New dynamics in liquidity management
Cash and liquidity management is a core activity for treasury functions globally, but the combination of regulatory and market developments, and the emergence of innovative banking and technology solutions, is challenging treasurers to rethink their cash operations and liquidity decision-making. The section covers: a negative view of cash, and the feasability of cash pooling. Comments included:
- Joanna Bonnett, Group Treasurer, PageGroup, “We regularly hold a surplus cash balance and we have not experienced difficulties in placing this with our banks. However, in a negative interest rate environment, some banks have charged subsidiaries to hold surplus cash in euros. We are now migrating our European entities to a single transactional banker and expanding our zero-balancing cash pool to centralise cash and in turn avoid the effect of negative interest rates.”
This next part covered cash centralisation, with Massimo Battistella, Manager, Administration Services, Accounts Receivable, TIM S.p.A. commenting:
- “For us, the ability to centralise payments and collections into one location was one of the major value propositions of SEPA (Single Euro Payments Area) and embedded into the SEPA formats. It is therefore frustrating that diverse rules in Europe affect the choice of location for a payments factory, and in some cases there need to be workarounds or transitional approaches until the regulatory environment is clearer and more consistent. For example, one option we have found is to centralise payments, but channel these payments through an account held in the name of the relevant subsidiary (i.e. payment in the name of (PINO) instead of payment on behalf of (POBO).”
After case studies on their inhouse bank (from Solvay) and the use of virtaul accounts (from Hoffman la Roche), there is a summary of virtual accounts, a discussion of the challenges, the impact of Open Banking, how to use the technology and combining this with accelerating payments, the report concluded that, “Treasurers should be starting now to consider the implications and opportunities both for their treasury and finance function and for the wider business, and identify particular operational, commercial or strategic benefits that may be derived.”
Talking tax
Here the speed of international tax changes was stressed and David Ledure, Tax Partner – Belgium, PWC, pointing out that, “Tax rules have generally been rule-based in the past, but new rules are increasingly principle-based. This is less black and white, and requires more interpretation.” While the need to adopt a combined tax and treasury approach was also stressed. The tax reform checklist is important:
- Perform an internal audit of vulnerabilities in the way that treasury operates: for example, are there locations where profits are booked but that lack substance?

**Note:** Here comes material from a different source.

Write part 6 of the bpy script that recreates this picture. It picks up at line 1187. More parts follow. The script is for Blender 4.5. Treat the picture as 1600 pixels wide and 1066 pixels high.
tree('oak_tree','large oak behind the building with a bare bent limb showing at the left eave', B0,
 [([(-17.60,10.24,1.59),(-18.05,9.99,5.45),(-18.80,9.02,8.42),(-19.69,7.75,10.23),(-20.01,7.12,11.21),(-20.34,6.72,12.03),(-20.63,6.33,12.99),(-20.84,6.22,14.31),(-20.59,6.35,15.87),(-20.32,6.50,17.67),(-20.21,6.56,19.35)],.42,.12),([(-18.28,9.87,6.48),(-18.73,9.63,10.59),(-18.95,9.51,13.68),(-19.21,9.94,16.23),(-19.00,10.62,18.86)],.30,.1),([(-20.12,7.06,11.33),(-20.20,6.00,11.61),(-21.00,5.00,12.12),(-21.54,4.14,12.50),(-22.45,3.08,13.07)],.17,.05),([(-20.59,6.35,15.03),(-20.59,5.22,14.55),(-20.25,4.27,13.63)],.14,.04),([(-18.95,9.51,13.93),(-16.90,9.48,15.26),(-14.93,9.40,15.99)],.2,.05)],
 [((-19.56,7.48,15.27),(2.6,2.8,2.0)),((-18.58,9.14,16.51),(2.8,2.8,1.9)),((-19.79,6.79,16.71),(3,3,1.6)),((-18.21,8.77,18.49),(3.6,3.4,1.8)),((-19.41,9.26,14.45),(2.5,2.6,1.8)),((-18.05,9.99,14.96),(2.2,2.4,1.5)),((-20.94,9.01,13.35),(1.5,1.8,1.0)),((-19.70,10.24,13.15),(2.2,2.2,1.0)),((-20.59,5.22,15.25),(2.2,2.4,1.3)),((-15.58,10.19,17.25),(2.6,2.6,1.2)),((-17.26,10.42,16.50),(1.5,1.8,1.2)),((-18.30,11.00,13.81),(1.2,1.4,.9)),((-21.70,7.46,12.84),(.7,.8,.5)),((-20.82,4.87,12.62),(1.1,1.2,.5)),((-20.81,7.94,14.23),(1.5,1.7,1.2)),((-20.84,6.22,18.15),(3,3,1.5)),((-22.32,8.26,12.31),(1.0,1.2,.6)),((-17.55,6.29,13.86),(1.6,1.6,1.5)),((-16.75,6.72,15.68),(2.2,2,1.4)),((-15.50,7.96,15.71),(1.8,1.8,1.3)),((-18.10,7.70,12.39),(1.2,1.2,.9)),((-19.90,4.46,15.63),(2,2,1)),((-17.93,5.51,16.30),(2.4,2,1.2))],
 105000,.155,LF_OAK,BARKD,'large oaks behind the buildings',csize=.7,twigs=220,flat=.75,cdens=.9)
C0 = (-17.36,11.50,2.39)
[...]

- What structural changes need to be made to address this?
- Can the locations of your treasury centres be justified? Tax authorities will ask the same questions, so you need robust answers. If the explanation is clear, document it; if not, you may need to change it.
- Identify friction points in cash and treasury management processes and structures. What is causing these points of friction? What techniques exist to address them (e.g. POBO and COBO could enable simpler banking and liquidity structures, easier bank account administration and centralised processes)? Are barriers to implementing these techniques real or perceived?
And the case study on Delphi Technologies adoption of “A new tax culture in treasury management” has important lessons for corporate treasury departments.
Digital Treasury
The report has grand statements about the role of technology in corporate treasury. The report concludes that success in digitalisation can only be achieved by:
- Treasury should aim to remove complexity, improve transparency and control and free up resources to ‘do more with less’ as part of its digital agenda.
- Today’s solutions can be configured to meet specific requirements of each treasury func- tion, as opposed to requiring vendor customi- sation that can be expensive to implement and maintain.
- Digital technologies should not represent a new cost, but demonstrate savings or additional value.
The three case studies contain important ideas and thoughts:
- “Honeywell: The power of connected™ in treasury” and their “Streamlining KYC with Docusign”
- Dassault Systems. “Enabling best-in-class treasury through digitalisation”
- Digital cash transformation at GE.
Cyber-risk and Fraud
The report, of course, stresses that “cyber risk and fraud has emerged as treasurers top priority, cited by 82 percent of treasurers in the ACT’s Business of Treasury 20172 report.” And as expected it goes through the main threats:
- Common forms of cyber-attack
- Need to share experiences
- Combatting fake vendor and CEO scams
- Payment fraud in practice
- Cloud v. On on premise solutions
- Re-imagining system access.
But it is the case studies, as nearly always, that provide the nuggets of insight:
- A Pioneering Approach to Cybersecurity: IBAN Verification from PRINTEMPS
- Cybersecurity Q&A with Lionel Jouve, Director, Finance & Treasury, PRINTEMPS
- From weakest to the strongest link: Empowering our people in the fight against cyber criminals from Jeroen Helders, Group Treasurer, Royal Cosun.
CTMfile take: This report is, like this review, too long, but it presents a huge amount of work, some of which is really important. It is clearly not something to be read in one sitting, rather it needs to be dipped into when the key sections and case studies are relevant.